OGP has boxed the industry into a Catch-22 situation - you can't fly offshore without offshore time and you can't get any offshore time until you fly offshore. So the rest of us were born with 1000 hrs of offshore time I guess. Either that or OGP expects you to build offshore time flying for a non-OGP compliant company until you have the experience to meet their requirements - unconscionable.
I think that is overstating the "Catch-22" aspect of OGP slightly.

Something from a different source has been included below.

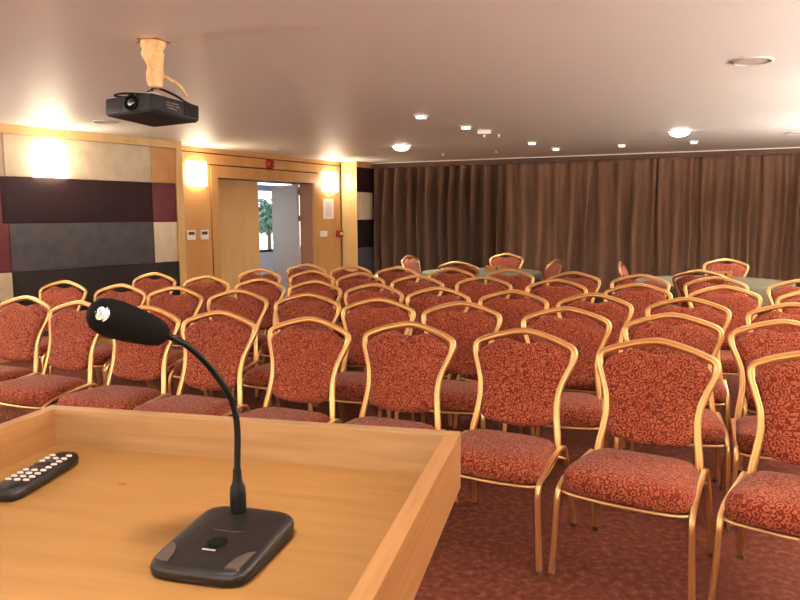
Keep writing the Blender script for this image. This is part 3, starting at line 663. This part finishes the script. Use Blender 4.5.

As far as I understand, it is about the balance of offshore experience in a multi-crew operation. A co-pilot with less than 500 hours of (OGP definition) offshore time can fly offshore, but cannot be crewed with a Captain who has less than 500 hours of P1 offshore time. So a co-pilot brand new to offshore will only be paired with initially a line trainer, and then an "experienced" line Captain, and then when they reach upgrade to Captain, will only be paired with an "experienced" co-pilot until they reach 500 P1 offshore.
I would prefer someone that fly 3 time a day sardinia -rome(means 1.30 hrs open water) at others in GOM or Nigeria or whatever that doing 7 NM for to go on rig.
By that comment, you are misunderstanding the whole point of "offshore" experience in this context. It is not about "open water", or distance from shore. 1.30 x 3 of instrument flying at altitude over water with 6 airport landings has no relevance at all to the particular operational issues involved with offshore oil support. The pilots flying the 7 Nm sector to a Nigerian rig may be doing 20 landings a day on short inter-rig shuttle flights.
No one is trying to make out that the offshore flying is exceptionally difficult, it is just that it has its own set of issues. As we all know (and are frequently reminded by some on this forum), a pilot with extensive offshore experience only, would find many onshore operations to be completely outside their comfort zone until they gained relevant experience in the new role.